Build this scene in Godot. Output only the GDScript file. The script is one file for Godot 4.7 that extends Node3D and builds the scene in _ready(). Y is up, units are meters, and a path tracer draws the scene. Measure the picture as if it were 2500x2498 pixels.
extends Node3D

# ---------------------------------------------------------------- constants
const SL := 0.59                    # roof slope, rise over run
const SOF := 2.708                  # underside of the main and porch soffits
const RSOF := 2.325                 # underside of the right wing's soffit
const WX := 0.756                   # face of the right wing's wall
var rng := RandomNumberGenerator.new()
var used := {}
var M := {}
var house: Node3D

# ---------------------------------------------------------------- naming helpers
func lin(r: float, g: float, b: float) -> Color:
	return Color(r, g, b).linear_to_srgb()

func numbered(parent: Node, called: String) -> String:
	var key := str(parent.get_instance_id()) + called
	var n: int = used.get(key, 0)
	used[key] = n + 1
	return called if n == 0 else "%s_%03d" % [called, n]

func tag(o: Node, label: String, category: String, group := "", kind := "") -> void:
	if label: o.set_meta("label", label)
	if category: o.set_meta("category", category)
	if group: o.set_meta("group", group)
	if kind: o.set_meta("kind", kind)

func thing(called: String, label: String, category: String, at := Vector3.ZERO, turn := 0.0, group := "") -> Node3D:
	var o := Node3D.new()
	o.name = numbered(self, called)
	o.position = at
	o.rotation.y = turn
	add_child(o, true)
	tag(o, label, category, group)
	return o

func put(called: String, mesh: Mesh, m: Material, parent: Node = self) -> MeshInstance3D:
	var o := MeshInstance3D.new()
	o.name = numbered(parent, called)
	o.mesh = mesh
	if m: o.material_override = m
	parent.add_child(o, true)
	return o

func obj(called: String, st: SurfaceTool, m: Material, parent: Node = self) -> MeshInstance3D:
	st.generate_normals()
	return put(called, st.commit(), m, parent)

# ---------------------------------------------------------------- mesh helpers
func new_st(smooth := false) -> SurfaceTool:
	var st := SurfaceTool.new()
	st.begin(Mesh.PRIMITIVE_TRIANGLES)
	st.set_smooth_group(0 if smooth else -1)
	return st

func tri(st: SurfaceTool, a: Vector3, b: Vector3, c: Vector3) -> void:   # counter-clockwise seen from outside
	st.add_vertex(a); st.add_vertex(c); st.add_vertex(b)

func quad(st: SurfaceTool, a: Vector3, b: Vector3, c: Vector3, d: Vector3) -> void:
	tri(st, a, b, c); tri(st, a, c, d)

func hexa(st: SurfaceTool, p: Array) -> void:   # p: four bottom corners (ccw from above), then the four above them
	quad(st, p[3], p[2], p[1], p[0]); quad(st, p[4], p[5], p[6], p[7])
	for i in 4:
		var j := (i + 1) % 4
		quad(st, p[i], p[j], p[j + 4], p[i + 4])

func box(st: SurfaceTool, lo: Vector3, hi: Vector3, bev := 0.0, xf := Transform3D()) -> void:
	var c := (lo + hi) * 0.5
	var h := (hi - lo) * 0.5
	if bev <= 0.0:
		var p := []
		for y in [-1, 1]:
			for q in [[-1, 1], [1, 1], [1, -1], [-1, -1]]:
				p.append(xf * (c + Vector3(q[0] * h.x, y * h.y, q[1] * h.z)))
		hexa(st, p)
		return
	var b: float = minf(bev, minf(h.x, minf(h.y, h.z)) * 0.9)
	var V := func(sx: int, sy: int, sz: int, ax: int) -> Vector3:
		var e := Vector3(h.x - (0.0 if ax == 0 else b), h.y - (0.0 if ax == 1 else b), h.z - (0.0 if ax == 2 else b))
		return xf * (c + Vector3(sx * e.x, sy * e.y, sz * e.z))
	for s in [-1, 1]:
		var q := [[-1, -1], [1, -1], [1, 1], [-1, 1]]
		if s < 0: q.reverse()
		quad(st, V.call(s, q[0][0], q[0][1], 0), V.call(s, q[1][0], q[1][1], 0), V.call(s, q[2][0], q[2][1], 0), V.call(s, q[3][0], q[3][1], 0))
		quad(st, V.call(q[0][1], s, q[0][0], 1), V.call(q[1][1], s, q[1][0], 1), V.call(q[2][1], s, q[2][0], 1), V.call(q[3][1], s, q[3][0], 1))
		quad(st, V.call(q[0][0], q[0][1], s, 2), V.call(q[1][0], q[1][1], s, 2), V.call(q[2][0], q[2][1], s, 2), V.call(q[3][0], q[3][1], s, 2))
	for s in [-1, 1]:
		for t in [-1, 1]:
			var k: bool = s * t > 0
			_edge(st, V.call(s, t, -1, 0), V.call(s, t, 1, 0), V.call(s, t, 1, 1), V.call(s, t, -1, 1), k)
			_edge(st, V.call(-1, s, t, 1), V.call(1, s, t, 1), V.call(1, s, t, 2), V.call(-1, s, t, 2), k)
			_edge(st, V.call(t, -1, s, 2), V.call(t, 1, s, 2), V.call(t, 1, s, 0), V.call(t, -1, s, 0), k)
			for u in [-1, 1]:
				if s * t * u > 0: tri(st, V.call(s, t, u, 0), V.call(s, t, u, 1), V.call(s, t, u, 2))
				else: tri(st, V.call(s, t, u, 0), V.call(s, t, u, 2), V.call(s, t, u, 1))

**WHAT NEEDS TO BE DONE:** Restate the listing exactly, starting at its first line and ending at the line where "return called if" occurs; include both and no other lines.

**TASK RESULT:**
Build this scene in Godot. Output only the GDScript file. The script is one file for Godot 4.7 that extends Node3D and builds the scene in _ready(). Y is up, units are meters, and a path tracer draws the scene. Measure the picture as if it were 2500x2498 pixels.
extends Node3D

# ---------------------------------------------------------------- constants
const SL := 0.59                    # roof slope, rise over run
const SOF := 2.708                  # underside of the main and porch soffits
const RSOF := 2.325                 # underside of the right wing's soffit
const WX := 0.756                   # face of the right wing's wall
var rng := RandomNumberGenerator.new()
var used := {}
var M := {}
var house: Node3D

# ---------------------------------------------------------------- naming helpers
func lin(r: float, g: float, b: float) -> Color:
	return Color(r, g, b).linear_to_srgb()

func numbered(parent: Node, called: String) -> String:
	var key := str(parent.get_instance_id()) + called
	var n: int = used.get(key, 0)
	used[key] = n + 1
	return called if n == 0 else "%s_%03d" % [called, n]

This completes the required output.